▶ [STATED EXERCISE]:
Leave out the pictures and retype only the lines from the opening line to the line that holds "rad = math.radians", both ends included.
####
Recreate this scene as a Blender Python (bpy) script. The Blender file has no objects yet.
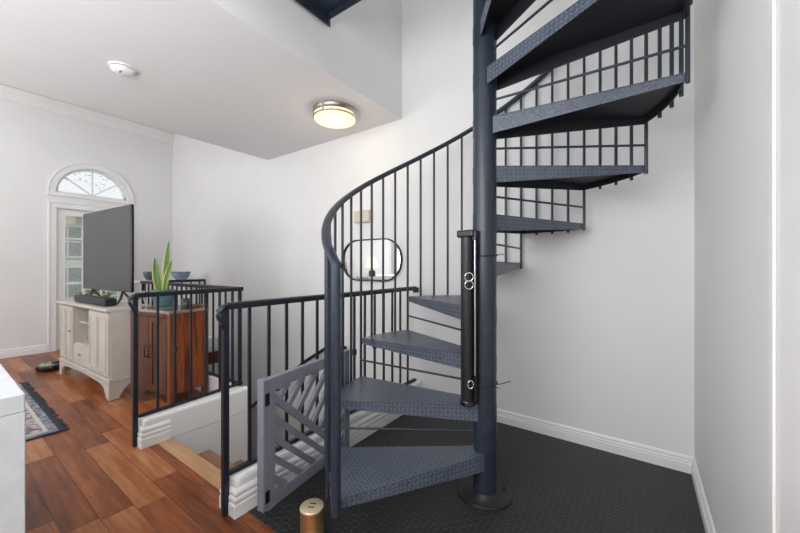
import bpy, bmesh, math, random
from mathutils import Vector, Matrix
random.seed(7)
S = bpy.context.scene
COL = S.collection
PI = math.pi
rad = math.radians

# ------------------------------------------------------------------ materials
class NT:
    def __init__(s, name):
        s.m = bpy.data.materials.new(name); s.m.use_nodes = True
        s.t = s.m.node_tree; s.n = s.t.nodes; s.l = s.t.links
        s.b = s.n['Principled BSDF']; s.out = s.n['Material Output']
    def new(s, typ, **k):
        nd = s.n.new(typ)
        for a, v in k.items(): setattr(nd, a, v)
        return nd
    def put(s, sock, v):
        if hasattr(v, 'is_output') or isinstance(v, bpy.types.NodeSocket): s.l.new(v, sock)
        else: sock.default_value = v
    def math(s, op, a, b=None, c=None, clamp=False):
        nd = s.new('ShaderNodeMath', operation=op, use_clamp=clamp)
        s.put(nd.inputs[0], a)
        if b is not None: s.put(nd.inputs[1], b)
        if c is not None: s.put(nd.inputs[2], c)
        return nd.outputs[0]
    def xyz(s, v):
        nd = s.new('ShaderNodeSeparateXYZ'); s.l.new(v, nd.inputs[0]); return nd.outputs
    def comb(s, x, y, z=0.0):
        nd = s.new('ShaderNodeCombineXYZ')
        for i, q in enumerate((x, y, z)): s.put(nd.inputs[i], q)
        return nd.outputs[0]
    def coord(s, kind='Object'):
        return s.new('ShaderNodeTexCoord').outputs[kind]
    def noise(s, vec, scale, detail=3, rough=.5, out='Fac'):
        nd = s.new('ShaderNodeTexNoise'); s.l.new(vec, nd.inputs['Vector'])
        nd.inputs['Scale'].default_value = scale; nd.inputs['Detail'].default_value = detail
        nd.inputs['Roughness'].default_value = rough
        return nd.outputs[out]
    def ramp(s, fac, stops):
        nd = s.new('ShaderNodeValToRGB'); s.put(nd.inputs[0], fac)
        e = nd.color_ramp.elements
        while len(e) < len(stops): e.new(.5)
        for q, (p, c) in zip(e, stops): q.position = p; q.color = (*c, 1)
        return nd.outputs[0]
    def mix(s, fac, a, b, mode='MIX'):
        nd = s.new('ShaderNodeMix', data_type='RGBA', blend_type=mode)
        s.put(nd.inputs[0], fac)
        s.put(nd.inputs[6], a if not isinstance(a, tuple) else (*a, 1))
        s.put(nd.inputs[7], b if not isinstance(b, tuple) else (*b, 1))
        return nd.outputs[2]
    def bump(s, h, strength=.5, dist=.002):
        nd = s.new('ShaderNodeBump'); nd.inputs['Strength'].default_value = strength
        nd.inputs['Distance'].default_value = dist
        s.l.new(h, nd.inputs['Height']); s.l.new(nd.outputs[0], s.b.inputs['Normal'])
    def set(s, color=None, rough=None, metal=None, spec=None, coat=None):
        if color is not None: s.put(s.b.inputs['Base Color'], color if not isinstance(color, tuple) else (*color, 1))
        if rough is not None: s.put(s.b.inputs['Roughness'], rough)
        if metal is not None: s.b.inputs['Metallic'].default_value = metal
        if spec is not None: s.b.inputs['Specular IOR Level'].default_value = spec
        if coat is not None: s.b.inputs['Coat Weight'].default_value = coat; s.b.inputs['Coat Roughness'].default_value = .12
        return s

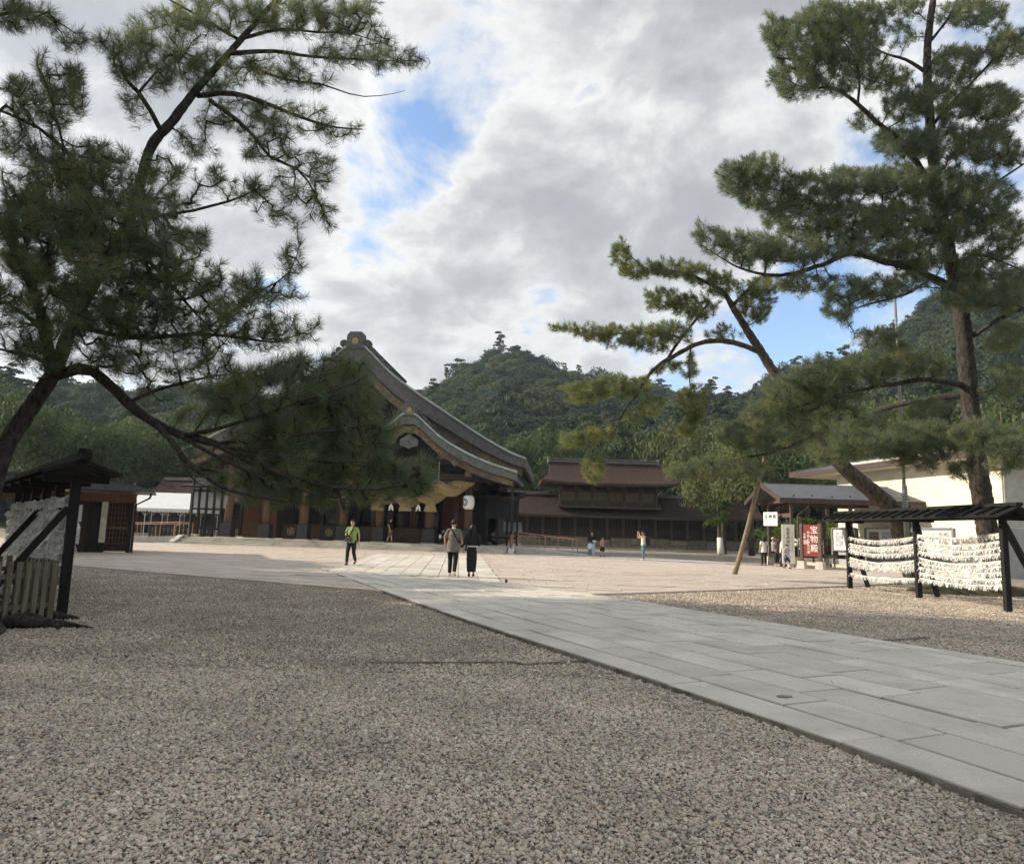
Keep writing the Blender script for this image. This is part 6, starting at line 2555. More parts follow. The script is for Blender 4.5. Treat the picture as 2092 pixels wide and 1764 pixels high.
# ------------------------------------------------------------------ unseen pines added left of the picture to shade the gravel
tk = MB()
pos, dr_ = [], []
for (x, y, h) in ((-15.5, 10.5, 13.0), (-17.0, 4.0, 14.0), (-22.5, 8.0, 17.0), (-19.5, 15.5, 13.5), (-25.5, 22.5, 12.5), (-26.0, 28.5, 9.5), (-15.0, -3.0, 14.0), (-12.0, 2.5, 11.0)):
    sp = spline([(x, y, 0, .35), (x + .3, y + .1, h * .3, .28), (x - .2, y + .3, h * .65, .2), (x + .2, y, h, .05)], .5)
    tk.tube([tuple(p) for p in sp[:, :3]], list(sp[:, 3]), n=10)
    for q in range(30):
        z = h * rng.uniform(.30, 1.0)
        a = rng.uniform(0, 6.283)
        L_ = (1.12 - z / h) * 4.2 + 1.2
        tip = np.array((x + L_ * math.cos(a), y + L_ * math.sin(a), z + .3))
        tk.tube([(x, y, z - .6), ((x + tip[0]) / 2, (y + tip[1]) / 2, z - .1), tuple(tip)], [.08, .05, .015], n=5)
        n = 62
        c0 = np.array((x, y, z))
        pos.append(c0 + (tip - c0) * rng.uniform(.3, 1.05, (n, 1)) + rng.normal(0, 1, (n, 3)) * (.8, .8, .4))
        dr_.append(rng.normal(0, .5, (n, 3)) + (0, 0, .7))
pos, dr_ = np.concatenate(pos), np.concatenate(dr_)
grove = tag(tk.build('shade_grove', 'bark_dark', smooth=True, kind='stuff'), 'unseen grove of pines added left of the picture for shade', 'grove')
gn_instances('shade_grove_foliage', pos, dir_euler(dr_), np.ones((len(pos), 3)) * rng.uniform(2.4, 3.4, (len(pos), 1)), None, SH_C, parent=grove)


# ------------------------------------------------------------------ broadleaf and layered crowns for the woods
def crown_shape(seed, nclump, nleaf, leaf, kind, mname, flat=.75):
    """unit crown (radius about 1, base at z = 0): clumps of leaf faces through a dome, or stacked tiers for pines"""
    r = np.random.default_rng(seed)
    V, F = [], []
    cl_ = []
    if kind == 'dome':
        for k in range(nclump):
            a = r.uniform(0, 6.283)
            ph = math.acos(r.uniform(-.15, 1))
            rr = r.uniform(.55, .85)
            cl_.append((rr * math.sin(ph) * math.cos(a), rr * math.sin(ph) * math.sin(a), .55 + rr * math.cos(ph) * flat, r.uniform(.28, .44), .8))
    else:
        for k in range(nclump):
            z = r.uniform(.15, 1.75)
            a = r.uniform(0, 6.283)
            rr = r.uniform(.1, .80) * (1.25 - z / 1.9)
            cl_.append((rr * math.cos(a), rr * math.sin(a), z, r.uniform(.22, .40) * (1.2 - z / 2.6), .36))
    for (x, y, z, cr, fl) in cl_:
        n = int(nleaf * r.uniform(.7, 1.3))
        q = r.normal(size=(n, 3))
        q /= np.linalg.norm(q, axis=1, keepdims=True)
        q[:, 2] = np.where(q[:, 2] < -.25, -q[:, 2], q[:, 2])
        rad = cr * r.uniform(.72, 1.08, n)
        for i in range(n):
            c = np.array((x, y, z)) + q[i] * rad[i] * (1, 1, fl)
            nn = q[i] + r.normal(0, .55, 3)
            nn /= np.linalg.norm(nn)
            u_ = np.cross(nn, r.normal(size=3))
            u_ /= np.linalg.norm(u_)
            w_ = np.cross(nn, u_)
            s = leaf * r.uniform(.6, 1.35)
            o = len(V)
            V += [tuple(c - u_ * s), tuple(c - w_ * s * .6), tuple(c + u_ * s), tuple(c + w_ * s * .6)]
            F.append((o, o + 1, o + 2, o + 3))
    me = bpy.data.meshes.new('crown_shape')
    me.from_pydata(V, [], F)
    me.materials.append(MATS[mname])
    return me


F_DOME = [crown_shape(100 + k, 22, 120, .046, 'dome', 'forest_leaf') for k in range(4)]
F_PINE = [crown_shape(200 + k, 18, 80, .046, 'tier', 'forest_leaf') for k in range(3)]
N_DOME = [crown_shape(300 + k, 40, 190, .028, 'dome', 'near_leaf') for k in range(3)]
S_PINE = [crown_shape(460 + k, 30, 70, .05, 'tier', 'forest_leaf') for k in range(2)]
Y_PINE = crown_shape(450, 34, 130, .034, 'tier', 'bright_leaf')
N_PINE = [crown_shape(400 + k, 34, 150, .028, 'tier', 'near_leaf') for k in range(2)]
B_DOME = [crown_shape(500 + k, 26, 130, .036, 'dome', 'bright_leaf', .5) for k in range(2)]
f_objs = [bpy.data.objects.new('tree_shape', m) for m in F_DOME + F_PINE]


def hill(name, forest_name, label, ridge, Dr, Df, Db, sub, ntree, size, us, pine_share=.3):
    """terrain between a foot line (Df) and a ridge (Dr) whose skyline bearing is given, wooded all over"""
    ru = np.array([p[0] for p in ridge])
    rv = np.array([p[1] for p in ridge])

    def surf(u, t):
        vr = np.interp(u, ru, rv) + sub
        if t <= 1:
            Y = Df + (Dr - Df) * t
            zr = at(u, vr, Dr)[2]
            z = zr * (t ** .85)
        else:
            Y = Dr + (Db - Dr) * (t - 1)
            zr = at(u, vr, Dr)[2]
            z = zr * (1 - (t - 1) ** 1.5)
        p = at(u, 1085, Y)
        z += 2.0 * math.sin(u * .021 + t * 5) * min(t, 1) + 1.2 * math.sin(u * .05 - t * 9) * min(t, 1)
        return (p[0], Y, max(z, -.4))
    U = np.linspace(us[0], us[1], 50)
    b = MB()
    b.sheet([[surf(u, t) for u in U] for t in np.linspace(0, 2, 26)])
    tag(b.build(name, 'soil', smooth=True), kind='structure')
    P, S_, K = [], [], []
    for k in range(ntree):
        u = rng.uniform(*us)
        t = rng.uniform(0, 1) ** .8 * 1.06
        p = surf(u, t)
        s = size * rng.lognormal(-.10, .25)
        P.append((p[0], p[1], p[2] - s * .15))
        isP = rng.uniform() < pine_share
        K.append(4 + rng.integers(0, 3) if isP else rng.integers(0, 4))
        S_.append((s * (.85 if isP else 1), s * (.85 if isP else 1), s * rng.uniform(.8, 1.15)))
    E = np.stack([rng.normal(0, .06, ntree), rng.normal(0, .06, ntree), rng.uniform(0, 6.28, ntree)], 1)
    o = gn_instances(forest_name, P, E, S_, None, f_objs, extra=K)
    tag(o, label, 'forest', kind='stuff')
    return surf


rA = [(500, 960), (640, 915), (760, 868), (820, 838), (862, 806), (900, 768), (950, 742), (1000, 728), (1040, 724), (1080, 738), (1130, 756), (1200, 772), (1300, 792), (1400, 812), (1500, 830), (1600, 850)]
sfA = hill('hill', 'hill_forest', 'dense wooded hill behind the shrine buildings', rA, 285, 105, 420, 22, 2300, 4.3, (480, 1640))
rB = [(1260, 900), (1330, 850), (1400, 815), (1480, 798), (1560, 792), (1640, 775), (1710, 758), (1780, 722), (1850, 678), (1900, 645), (2000, 596), (2092, 560), (2250, 500), (2500, 470)]
sfB = hill('hill', 'slope_forest', 'wooded slope rising on the right behind the treasure hall', rB, 200, 85, 300, 28, 1500, 3.9, (1260, 2450))
rC = [(-500, 700), (-200, 735), (0, 775), (70, 800), (160, 806), (260, 800), (340, 792), (420, 800), (520, 830), (620, 870), (720, 930)]
sfC = hill('hill', 'west_forest', 'wooded slope on the left behind the office and tent', rC, 210, 92, 320, 24, 1300, 3.9, (-480, 720))


# ------------------------------------------------------------------ single trees that stand out
def tree(name, label, base, h, r, me, group=None, trunk=.22, mk='bark', lean=0.0, hscale=None):
    t = thing(name, label, 'tree', base, rng.uniform(0, 6), group)
    b = MB()
    b.tube([(0, 0, -.3), (lean * .4, 0, h * .35), (lean, 0, h * .85)], [trunk, trunk * .75, trunk * .25], n=8)
    b.build('trunk', mk, t, smooth=True)
    o = bpy.data.objects.new('crown', me)
    C.objects.link(o)
    o.parent = t
    hs = (h * .86 if hscale is None else hscale)
    o.location = (lean * .8, 0, h - hs)
    top = max(v.co.z for v in me.vertices)
    o.scale = (r, r, hs / top)
    o['kind'] = 'stuff'
    return t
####
▶ [RESPONSE TO THIS EXERCISE]:
Recreate this scene as a Blender Python (bpy) script. The Blender file has no objects yet.
import bpy, bmesh, math, random
from mathutils import Vector, Matrix
random.seed(7)
S = bpy.context.scene
COL = S.collection
PI = math.pi
rad = math.radians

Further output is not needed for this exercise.